US Judge Appointed To Bench In Santa Fe Says…”Australia’s justice system also influenced his thinking about the law and the approach he’ll take as a judge.”

That’s not a headline you’ll normally see so we thought it worth reporting this appointment .The Santa Fe New Mexican reports……When he was studying anthropology at the University of New Mexico, the First Judicial District’s newest judge, Bryan Biedscheid, took advantage of an exchange program to spend a year at the University of Hawaii in Honolulu.

While there, he made friends with some Australians, and a few years later, as a student at the University of New Mexico Law School, he spent a semester at the University of Tasmania in the Australian island state’s capital of Hobart. He said he learned a lot about the United States.

“It was a great legal experience,” said Biedscheid, 50, who was sworn in Monday as a judge for First Judicial District’s Division VI, where he’ll oversee primarily civil cases.

“They were quite interested in an American law student. … I had a class where at the end of every class they would allow a student to ask me a question. Usually, it would be along the lines of, ‘How in the world can you defend American policy on X?’ And they would give me a bit of time to come up to speed on it … and I would come back and lead a discussion on that to start the class the next day. And I have to admit, I learned quite a bit about our country’s past and current policies.”

Biedscheid, who was appointed last month to fill a vacancy created by the January appointment of David Thomson to the state Supreme Court, said Australia’s justice system also influenced his thinking about the law and the approach he’ll take as a judge.

“The legal profession there is a little bit more pragmatic,” Biedscheid said in a recent interview from his new second-floor office in Santa Fe.

“They view themselves more as problem solvers, than ‘this is my client and I’m going in to mortal combat,’ and I have always found that an interesting thing to have in the back of my mind. Are we solving a problem by doing this, or are we just entrenching people in their positions?”

Biedscheid was 13 when his family moved from Florida to Albuquerque. He discovered Santa Fe as a law student working part-time for the former Public Utility Commission.

“That’s when I realized Santa Fe is where it’s at,” he said. “They don’t teach you that in Albuquerque.”

He and his wife agreed to move north when he finished law school in 1996, and he’s been here ever since.

Biedscheid worked at Catron, Catron and Sawtell law firm for six years before going into business with partners Tony Sawtell and current New Mexico Senate Majority Leader Peter Wirth, D-Santa Fe.

While in private practice, Biedscheid said, he handled primarily civil cases, but was tapped more often in recent years to mediate cases and act as a guardian ad litem for children or incapacitated adults.

Biedscheid is one of four judges in the nine-judge First Judicial District assigned to handle civil cases. His docket will run the gamut from debt-collection cases to Whistleblower Act complaints, with a lot in between.

His docket Thursday included an auto injury case, two foreclosures and an application from someone seeking appointment as representative of a deceased person in order to file a wrongful death complaint against the nursing home where the person died.

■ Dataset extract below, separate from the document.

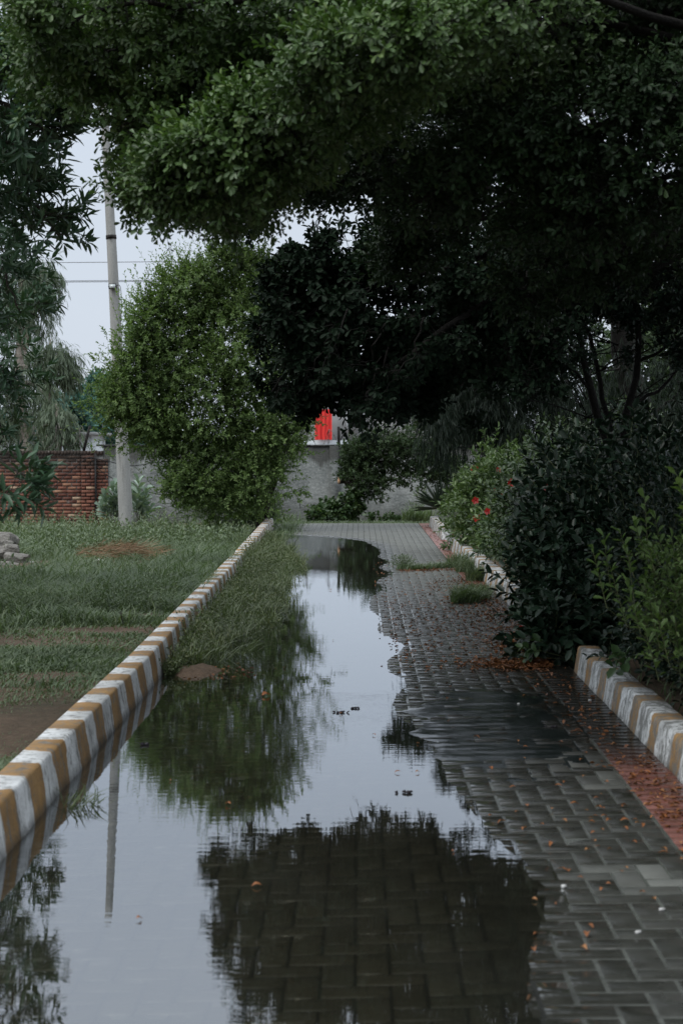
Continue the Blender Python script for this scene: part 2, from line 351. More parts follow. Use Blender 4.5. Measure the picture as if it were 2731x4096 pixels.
def leaves(mb, B, T, Nn, Ln, W, shape='paddle', droop=0.12, fold=0.25, tint=None, lo=False):
    """B base, T direction, Nn rough normal"""
    T = nrm(T); S = nrm(np.cross(T, Nn)); Nn = np.cross(S, T)
    n = len(B); Ln = np.broadcast_to(Ln, (n,))[:, None]; W = np.broadcast_to(W, (n,))[:, None]
    if tint is None: tint = rng.uniform(0, 1, n)
    if lo:
        mid = B + T * Ln * 0.5
        V = np.stack([B, mid + S * W * .5, B + T * Ln - Nn * Ln * droop, mid - S * W * .5], 1).reshape(-1, 3)
        mb.add(V, np.arange(n)[:, None] * 4 + np.arange(4)[None], tint); return
    f1, w1, f2, w2 = {'paddle': (.45, .34, .82, .46), 'lance': (.3, .42, .7, .34), 'oval': (.28, .45, .72, .42), 'blade': (.35, .5, .75, .38)}[shape]
    up = Nn * W * fold
    m1 = B + T * Ln * f1 - Nn * Ln * droop * f1 ** 2; m2 = B + T * Ln * f2 - Nn * Ln * droop * f2 ** 2
    tip = B + T * Ln - Nn * Ln * droop
    V = np.stack([B, m1 + S * W * w1 + up, m2 + S * W * w2 + up, tip, m2 - S * W * w2 + up, m1 - S * W * w1 + up], 1).reshape(-1, 3)
    b = np.arange(n)[:, None] * 6
    mb.add(V, np.concatenate([b + np.array([[0, 1, 2, 3]]), b + np.array([[0, 3, 4, 5]])], 1).reshape(-1, 4), np.repeat(tint, 2))
def sprigs(mb, tw, B, D, length, k, ll, lw, tilt=0.9, f0=0.15, shape='paddle', lo=False, twr=0.003, droop=0.15, tint=None, up=0.5, gravity=0.0):
    """k leaves spiralled on each twig B + D*length; tilt = leaf angle off the twig"""
    m = len(B); D = nrm(D); length = np.broadcast_to(length, (m,))
    if tw is not None: twigs(tw, B, B + D * length[:, None], twr)
    U = nrm(np.cross(D, rng.normal(size=D.shape))); W = np.cross(D, U)
    j = np.arange(k)
    fr = f0 + (1 - f0) * (j + 0.5) / k + rng.uniform(-.4, .4, (m, k)) / k
    az = j * 2.4 + rng.uniform(0, 6.28, (m, 1)) + rng.normal(0, .25, (m, k))
    tl = tilt * (1 - 0.55 * (j / k) ** 2) + rng.normal(0, .15, (m, k))
    R = U[:, None] * np.cos(az)[..., None] + W[:, None] * np.sin(az)[..., None]
    T = D[:, None] * np.cos(tl)[..., None] + R * np.sin(tl)[..., None]
    T[..., 2] -= gravity
    base = B[:, None] + D[:, None] * (length[:, None] * fr)[..., None]
    Nn = D[:, None] * 0.6 + np.array([0, 0, up]) + rng.normal(0, .25, T.shape)
    sz = rng.uniform(.7, 1.2, (m, k))
    tt = None
    if tint is not None: tt = np.clip(tint[:, None] + rng.normal(0, .16, (m, k)), 0, 1).ravel()
    leaves(mb, base.reshape(-1, 3), T.reshape(-1, 3), Nn.reshape(-1, 3), (ll * sz).ravel(), (lw * sz).ravel(), shape, droop, 0.18, tt, lo)
class Lump:
    def __init__(s, k=7, f=3.0):
        s.K = rng.normal(0, f, (k, 3)); s.ph = rng.uniform(0, 6.28, k); s.k = k
    def __call__(s, d): return np.sin(d @ s.K.T + s.ph).sum(1) / math.sqrt(s.k)
def randdir(n): return nrm(rng.normal(size=(n, 3)))
def blob_sprigs(mb, tw, c, R, n, shell=0.35, lump=0.18, length=0.2, k=8, ll=.06, lw=.03, outward=1.0, upb=0.3, **kw):
    d = randdir(n); lp = Lump()
    r = (1 + lump * lp(d)) * (1 - shell * rng.uniform(0, 1, n) ** 1.5)
    B = np.asarray(c) + d * r[:, None] * np.asarray(R)
    D = d * outward + rng.normal(0, .45, (n, 3)) + np.array([0, 0, upb])
    sprigs(mb, tw, B, D, rng.uniform(.6, 1.3, n) * length, k, ll, lw, **kw)
def spray(mb, tw, br, pts, rad, n, flat=0.45, limb=0.02, length=0.12, k=7, ll=.045, lw=.024, tilt=1.0, lo=False, sag=0.0, hang=0.0, shell=0.5, shape='paddle', connect=0.25, tintlow=0.35, clump=16, upb=0.35, f0=.45, **kw):
    """leafy bough following pts; rad = half width; rosettes of leaves at the twig ends"""
    path = smooth_path(pts, 14, 0.02); m = len(path)
    rad = np.interp(np.linspace(0, 1, m), np.linspace(0, 1, len(rad)), rad)
    if br is not None and limb: br.tube(path, np.linspace(limb, limb * .25, m), 6)
    K = max(3, n // clump); cid = rng.integers(0, K, n)
    t = np.clip(rng.uniform(0, m - 1.001, K)[cid] + rng.normal(0, .45, n), 0, m - 1.001); i = t.astype(int); f = (t - i)[:, None]
    C = path[i] * (1 - f) + path[i + 1] * f
    Tn = nrm(path[i + 1] - path[i]); r = rad[i]
    side = nrm(np.cross(Tn, [0, 0, 1.0])); upv = np.cross(side, Tn)
    a = rng.uniform(0, 6.28, K)[cid] + rng.normal(0, .30, n); q = ((1 - shell * rng.uniform(0, 1, K)[cid]) * rng.uniform(.75, 1.3, K)[cid] + rng.normal(0, .10, n)) * (1 + 0.15 * np.sin(t * 2.7 + a * 2))
    off = side * (np.cos(a) * q * r)[:, None] + upv * (np.sin(a) * q * r * flat)[:, None]
    off[:, 2] -= sag * (np.abs(np.cos(a)) * q * r) ** 2
    B = C + off + rng.normal(0, .03, (n, 3))
    D = nrm(off) * .8 + Tn * .55 + np.array([0, 0, upb - hang]) + rng.normal(0, .3, (n, 3))
    tint = np.clip(.25 + .30 * np.sin(a) + .25 * rng.uniform(-1, 1, K)[cid] + tintlow * rng.uniform(0, 1, n), 0, 1)  # upper side of the bough tinted lighter, top light put into leaf colour
    if tw is not None and connect:
        s = rng.uniform(0, 1, n) < connect
        twigs(tw, C[s], B[s], 0.0035)
    sprigs(mb, tw if tw is not None else None, B, D, rng.uniform(.6, 1.3, n) * length, k, ll, lw, tilt, f0, shape, lo, tint=tint, **kw)

def thing(name, label, cat, loc=(0, 0, 0), group=None):
    o = bpy.data.objects.new(name, None); COL.objects.link(o); o.location = loc
    o.empty_display_size = 0.2
    o['label'] = label; o['category'] = cat
    if group: o['group'] = group
    return o
def tag(o, label, cat, group=None, kind=None):
    if label: o['label'] = label
    if cat: o['category'] = cat
    if group: o['group'] = group
    if kind: o['kind'] = kind
    return o
def struct(o, label=None):
    o['kind'] = 'structure'
    if label: o['label'] = label
    return o
def addpart(mb, name, mat, t, smooth=False):
    o = mb.build(name, mat, t, smooth, origin=tuple(t.location)); return o

# ------------------------------------------------------------------ ground, path, water
def sm(a, b, x): 
    t = np.clip((x - a) / (b - a), 0, 1); return t * t * (3 - 2 * t)
lawnbump = Lump(9, 1.3)
def left_edge(Y): return np.interp(Y, [-6, 10.4, 15, 20.6, 31, 34], [-1.30, -1.30, -1.36, -1.42, -1.60, -1.66])
def gz(X, Y):
    X = np.asarray(X, float); Y = np.asarray(Y, float)
    b = 0.010 * lawnbump(np.stack([X.ravel(), Y.ravel(), X.ravel() * 0], 1)).reshape(X.shape)
    left = 0.085 - 0.50 * sm(17, 36, Y) + b * 1.3
    right = 0.10 - 0.43 * sm(24, 34, Y) + b
    z = np.where(X < 0, left, right)
    onpath = (X > left_edge(Y) - 0.12) & (X < 1.55) & (Y < 33.0)
    z = np.where(onpath, -0.22, z)
    z = np.where((X > left_edge(Y) - 0.12) & (X < 1.55) & (Y >= 33.0), -0.10 - 0.28 * sm(33, 36, Y) + b * .4, z)
    far = -0.36 + 0.4 * b
    return np.where(Y > 41, far, z)
xs = np.concatenate([[-3000, -900, -300, -120, -60, -35, -22], np.arange(-14, 14.01, 0.22), [22, 35, 60, 120, 300, 900, 3000]])
ys = np.concatenate([[-400, -100, -40, -15], np.arange(-6, 46, 0.3), [50, 60, 80, 120, 200, 400, 1000, 4000]])
GX, GY = np.meshgrid(xs, ys)
GZ = gz(GX, GY)
nx, ny = len(xs), len(ys)
I = (np.arange(ny - 1)[:, None] * nx + np.arange(nx - 1)[None]).ravel()
struct(link_mesh('ground', np.stack([GX, GY, GZ], -1), np.stack([I, I + 1, I + nx + 1, I + nx], 1), M['soil'], smooth=True), 'damp soil ground under the grass and hedge')

def water_edge(Y):
    return np.interp(Y, [-6, 4.3, 4.9, 5.3, 5.9, 6.55, 7.4, 8.5, 10, 12.1, 15.4, 20.2, 26, 27.6, 28.6, 29.2, 34],
                        [.50, .48, .46, .46, .46, .46, .32, .22, .10, .24, .05, .20, .18, -.2, -.9, -1.9, -2.2])
pl = Lump(9, 2.2)
def ph(X, Y):
    X = np.asarray(X, float); Y = np.asarray(Y, float)
    s = X - water_edge(Y)
    h = np.where(s < 0, 0.026 * s, 0.017 * s)
    h = np.clip(h, -0.055, 0.022)
    return h + 0.0013 * pl(np.stack([X.ravel(), Y.ravel(), 0 * X.ravel()], 1)).reshape(X.shape) - 0.001
def blocks(cells, name, mat, label, dryfn, dirtfn):
    """cells: rows x0,x1,y0,y1"""
    c = np.asarray(cells, float); n = len(c); g = 0.0035
    x0, x1, y0, y1 = c[:, 0] + g, c[:, 1] - g, c[:, 2] + g, c[:, 3] - g
    cx, cy = (x0 + x1) / 2, (y0 + y1) / 2
    hz = rng.normal(0, .0006, n)
    dmp = 1 - .93 * np.exp(-((cx - water_edge(cy)) / .25) ** 2)
    tx, ty = rng.normal(0, .006, n) * dmp, rng.normal(0, .006, n) * dmp; hz = hz * dmp
    def ring(ins, dz):
        X = np.stack([x0 + ins, x1 - ins, x1 - ins, x0 + ins], 1); Y = np.stack([y0 + ins, y0 + ins, y1 - ins, y1 - ins], 1)
        Z = ph(X, Y) + hz[:, None] + dz + (X - cx[:, None]) * tx[:, None] + (Y - cy[:, None]) * ty[:, None]
        return np.stack([X, Y, Z], -1)
    V = np.concatenate([ring(0, -.05), ring(0, -.0035), ring(.0045, 0)], 1)
    q = []
    for r in (0, 4):
        for k in range(4): q.append([r + k, r + (k + 1) % 4, r + 4 + (k + 1) % 4, r + 4 + k])
    q.append([8, 9, 10, 11]); q = np.array(q)
    Q = (np.arange(n)[:, None, None] * 12 + q[None]).reshape(-1, 4)
    t = np.repeat(rng.uniform(0, 1, n), 9); d = np.repeat(dryfn(cx, cy), 9)
    return struct(link_mesh(name, V.reshape(-1, 3), Q, mat, tint=t, attrs={'sub': ('POINT', 1 - sm(-.28, .03, V.reshape(-1, 3)[:, 0] - water_edge(V.reshape(-1, 3)[:, 1]))), 'dry': ('FACE', d), 'wet': ('POINT', np.exp(-(np.maximum(0, V.reshape(-1, 3)[:, 0] - water_edge(V.reshape(-1, 3)[:, 1])) / .20) ** 2)), 'dirt': ('FACE', np.repeat(dirtfn(cx, cy), 9))}), label)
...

Former Justice Charles Daniels — whose January retirement made room for Beidcheid’s predecessor to be appointed to the state Supreme Court — reflected Thursday on what it was like when he first became a judge decades ago.

“I remember being struck by how instantly people were treating me differently,” Daniels said. “There is a lot of bowing and scraping that goes on with being called a judge. Some of it is understandable because a judge has to be an authority figure in an often emotionally charged situation in the courtroom, a crucible of conflict.

“But some of it seems sort of excessive,” he said, “with all the old British titles, ‘your honor,’ and that sort of thing, and people rising when you walk into a room. That was something that had never happened in my lifetime, and this added a whole new dimension.”

Luckily, Daniels said, he had a family who wouldn’t let him forget he still had to take out the garbage and clean up after the dog.

Biedscheid has been married for 22 years to environmental engineer Jennifer Biedscheid. The couple have a 10-year-old daughter and two golden retrievers.

They own a small farm with friends near the community of Vallecitos on the High Road to Taos, where, Biedscheid wrote in his application, he is “fixated” on participating in the annual cleaning of the acequias.

“The ditch association meeting is this weekend,” he said Thursday. “And I’ll be the guy from our group that attends that.”

Making connections in the northern part of the First Judicial District — which includes the counties of Santa Fe, Rio Arriba and Los Alamos — will come in handy in 2020 when Biedscheid must run for election if he wants to keep the job.

The first-time judge has never campaigned for office, but feels he got taste of what it might be like while gathering letters of recommendation in support of his appointment.

“Getting those to [Gov. Michelle Lujan Grisham] and talking to her about her interests and concerns was a good introduction to talking to people you don’t know well and explaining what you think,” he said.

State district judges are paid about $120,000 per year and serve six-year terms. If Biedscheid is elected in 2020, he’ll have to be affirmed by 57 percent of voters in a retention election every six years thereafter to stay on the bench.